At any rate, The Beautiful Mystery is very unlike the others in Penny’s series featuring Armand Gamache and Jean-Guy Beauvoir, in that it does not take place in its usual setting of  Twin Pines, the tiny Quebec village. Instead, Gamache, and Beauvoir are requested to enter a remote monastery and solve a murder of one of their brothers. No one, not for hundreds of years, no outsider ever, has been granted access or even glimpsed at what is behind those heavy locked doors of Saint-Gilbert-Entre-les-Loups. However, when their choir director is murdered, Gamache and Beauvoir are brought in to solve the crime.

The monks inside Saint-Gilbert-Entre-les-Loups are the masters of Gregorian plainchant. These ancient chants have such significant effect on people, both the singer and the listener, and are so profound they are known as “the beautiful mystery”. (Click here to listen to some of these chants.) As an aside, the playing of a chant at the beginning of the audio CD and again at the end was marvelous. No, actually, listening to this whole story was marvelous. The descriptions of nuemes and chants and of these monk’s devotion and dedication to chant and their quiet, introspective lifestyle was such a beautiful and absolute listening delight. Although there was a murderer among them, I found myself quite calmed and relaxed during my daily commute as I listened to this story.

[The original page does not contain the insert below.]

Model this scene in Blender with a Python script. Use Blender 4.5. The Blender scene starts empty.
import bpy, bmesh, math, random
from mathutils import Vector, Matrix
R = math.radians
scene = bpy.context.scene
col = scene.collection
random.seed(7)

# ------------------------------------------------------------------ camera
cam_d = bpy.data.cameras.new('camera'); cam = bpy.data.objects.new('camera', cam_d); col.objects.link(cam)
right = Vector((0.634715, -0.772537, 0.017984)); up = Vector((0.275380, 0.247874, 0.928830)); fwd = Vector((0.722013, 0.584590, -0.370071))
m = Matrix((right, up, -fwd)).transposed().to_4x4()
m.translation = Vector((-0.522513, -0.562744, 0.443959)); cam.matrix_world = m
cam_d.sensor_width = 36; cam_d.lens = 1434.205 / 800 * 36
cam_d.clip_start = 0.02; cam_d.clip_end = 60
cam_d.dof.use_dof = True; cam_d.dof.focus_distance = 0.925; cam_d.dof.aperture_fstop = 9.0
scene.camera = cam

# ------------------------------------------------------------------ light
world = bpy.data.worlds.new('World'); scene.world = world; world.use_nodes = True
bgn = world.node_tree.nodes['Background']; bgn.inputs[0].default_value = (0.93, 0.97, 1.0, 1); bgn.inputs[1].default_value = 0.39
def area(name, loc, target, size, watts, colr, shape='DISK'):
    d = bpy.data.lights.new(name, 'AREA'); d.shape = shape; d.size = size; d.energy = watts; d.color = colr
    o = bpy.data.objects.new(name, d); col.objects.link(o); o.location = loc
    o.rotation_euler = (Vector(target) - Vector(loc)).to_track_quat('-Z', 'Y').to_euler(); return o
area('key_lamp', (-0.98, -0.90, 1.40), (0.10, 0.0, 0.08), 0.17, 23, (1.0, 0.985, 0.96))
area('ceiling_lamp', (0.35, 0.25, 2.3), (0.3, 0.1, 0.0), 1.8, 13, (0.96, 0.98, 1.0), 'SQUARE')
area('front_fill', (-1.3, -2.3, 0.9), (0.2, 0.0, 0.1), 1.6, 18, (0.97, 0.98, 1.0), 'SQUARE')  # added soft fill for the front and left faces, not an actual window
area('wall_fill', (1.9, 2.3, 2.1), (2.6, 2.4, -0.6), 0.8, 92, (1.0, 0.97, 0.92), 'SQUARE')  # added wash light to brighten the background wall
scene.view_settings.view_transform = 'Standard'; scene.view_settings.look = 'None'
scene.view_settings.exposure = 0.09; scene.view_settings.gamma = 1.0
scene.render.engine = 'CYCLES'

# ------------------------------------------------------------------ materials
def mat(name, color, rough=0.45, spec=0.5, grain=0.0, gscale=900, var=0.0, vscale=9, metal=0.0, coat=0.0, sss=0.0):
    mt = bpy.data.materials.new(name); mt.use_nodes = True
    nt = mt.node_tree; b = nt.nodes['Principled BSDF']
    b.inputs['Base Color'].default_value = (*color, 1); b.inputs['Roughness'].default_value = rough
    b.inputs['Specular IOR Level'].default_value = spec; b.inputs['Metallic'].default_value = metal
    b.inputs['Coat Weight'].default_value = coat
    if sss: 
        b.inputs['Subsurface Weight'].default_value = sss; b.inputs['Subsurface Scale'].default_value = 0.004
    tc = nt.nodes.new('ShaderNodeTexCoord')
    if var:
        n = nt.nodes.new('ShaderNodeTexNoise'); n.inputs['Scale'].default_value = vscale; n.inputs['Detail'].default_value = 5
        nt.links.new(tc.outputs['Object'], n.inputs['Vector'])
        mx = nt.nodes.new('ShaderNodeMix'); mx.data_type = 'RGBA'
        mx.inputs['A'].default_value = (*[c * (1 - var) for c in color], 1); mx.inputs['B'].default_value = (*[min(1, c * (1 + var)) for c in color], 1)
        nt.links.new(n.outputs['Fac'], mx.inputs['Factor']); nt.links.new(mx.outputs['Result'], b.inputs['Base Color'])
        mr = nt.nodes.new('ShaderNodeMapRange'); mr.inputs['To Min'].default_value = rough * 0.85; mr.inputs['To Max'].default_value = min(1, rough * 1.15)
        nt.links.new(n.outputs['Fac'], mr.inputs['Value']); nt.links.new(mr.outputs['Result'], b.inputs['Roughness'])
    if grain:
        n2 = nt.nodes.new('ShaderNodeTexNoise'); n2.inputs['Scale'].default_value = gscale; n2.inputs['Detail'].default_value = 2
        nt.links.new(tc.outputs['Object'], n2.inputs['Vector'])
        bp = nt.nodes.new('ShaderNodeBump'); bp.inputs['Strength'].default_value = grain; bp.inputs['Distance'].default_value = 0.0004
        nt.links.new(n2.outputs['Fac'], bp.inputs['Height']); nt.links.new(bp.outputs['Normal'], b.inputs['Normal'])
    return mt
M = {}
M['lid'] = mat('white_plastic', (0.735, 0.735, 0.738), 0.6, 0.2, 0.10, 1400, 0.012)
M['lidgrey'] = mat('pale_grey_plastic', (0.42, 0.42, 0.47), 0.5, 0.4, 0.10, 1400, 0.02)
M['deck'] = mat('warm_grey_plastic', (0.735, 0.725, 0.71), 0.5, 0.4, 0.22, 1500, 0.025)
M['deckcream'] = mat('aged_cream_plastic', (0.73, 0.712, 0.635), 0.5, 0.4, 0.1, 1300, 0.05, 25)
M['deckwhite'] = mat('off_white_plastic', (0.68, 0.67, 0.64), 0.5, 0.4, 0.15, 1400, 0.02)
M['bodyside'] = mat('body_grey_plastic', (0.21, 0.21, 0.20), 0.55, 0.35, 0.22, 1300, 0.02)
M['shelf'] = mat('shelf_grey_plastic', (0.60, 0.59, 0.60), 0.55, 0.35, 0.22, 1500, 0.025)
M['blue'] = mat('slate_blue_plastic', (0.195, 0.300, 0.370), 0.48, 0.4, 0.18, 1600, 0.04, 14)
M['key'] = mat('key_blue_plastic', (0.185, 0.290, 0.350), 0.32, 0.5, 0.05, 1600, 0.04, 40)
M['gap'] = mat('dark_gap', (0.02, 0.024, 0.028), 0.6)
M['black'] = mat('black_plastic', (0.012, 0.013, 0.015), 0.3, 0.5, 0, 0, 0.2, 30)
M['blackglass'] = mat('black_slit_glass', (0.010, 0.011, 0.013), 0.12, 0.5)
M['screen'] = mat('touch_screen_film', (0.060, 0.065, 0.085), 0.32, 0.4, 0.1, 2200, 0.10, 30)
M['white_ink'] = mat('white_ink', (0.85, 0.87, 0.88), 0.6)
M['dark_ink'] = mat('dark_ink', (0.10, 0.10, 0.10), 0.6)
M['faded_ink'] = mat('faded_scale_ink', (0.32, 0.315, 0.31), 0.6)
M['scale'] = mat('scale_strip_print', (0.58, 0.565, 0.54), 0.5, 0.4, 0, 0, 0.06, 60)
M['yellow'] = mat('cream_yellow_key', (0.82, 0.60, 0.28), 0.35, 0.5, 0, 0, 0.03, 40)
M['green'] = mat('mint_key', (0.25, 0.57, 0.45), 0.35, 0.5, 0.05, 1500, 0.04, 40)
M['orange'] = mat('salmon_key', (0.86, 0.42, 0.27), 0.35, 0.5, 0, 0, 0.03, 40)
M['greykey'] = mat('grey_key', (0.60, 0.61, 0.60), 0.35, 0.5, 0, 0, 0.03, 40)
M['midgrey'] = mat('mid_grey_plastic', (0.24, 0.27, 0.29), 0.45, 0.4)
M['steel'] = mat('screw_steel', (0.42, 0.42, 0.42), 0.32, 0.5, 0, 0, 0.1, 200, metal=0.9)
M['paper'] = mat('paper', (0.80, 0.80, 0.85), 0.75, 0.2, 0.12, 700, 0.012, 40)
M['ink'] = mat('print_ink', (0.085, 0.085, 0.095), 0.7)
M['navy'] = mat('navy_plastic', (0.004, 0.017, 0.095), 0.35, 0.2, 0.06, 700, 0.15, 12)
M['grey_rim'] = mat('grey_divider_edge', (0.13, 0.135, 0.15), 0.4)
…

It is not long before Gamache and Beauvoir realize however that there is a great divide among the monks and they must work through this in order to uncover which of the remaining 23 monks is responsible for killing the choir director. To pause and reflect on this aspect of the story, I must comment that this investigation did seem to continue in a far more prolonged manner than was necessary. It is, and remains, my only complaint with this story. It was, toward the end, someone that I had considered but it was still quite some time before he was actually revealed.

But, in addition to the mystery requiring their solution, Penny also treats us to more character growth and to the continued healing that Jean-Guy is undergoing following a harrowing factory experience from a few novels ago. Jean-Guy is still quite fragile and not quite handling well his recovery. Here, well, here is where the narration of Ralph Cosham simply shone. Oh how absolutely brilliant Cosham is when bringing to life Gamache and Beauvoir. No, I do not believe Ms. Penny could have found a more brilliant actor for her characters. It was as though I was seated in a room across from them and listening in on their conversations. So many, many times I would bust out loud laughing in the car listening to their banter. I’m afraid there will never be a time when I don’t seek out the audio book of this series. It would just never do it justice or provide the level of entertainment I experience every time I listen to Cosham. 4.5 shining stars for another wonderful Louise Penny/Ralph Cosham experience.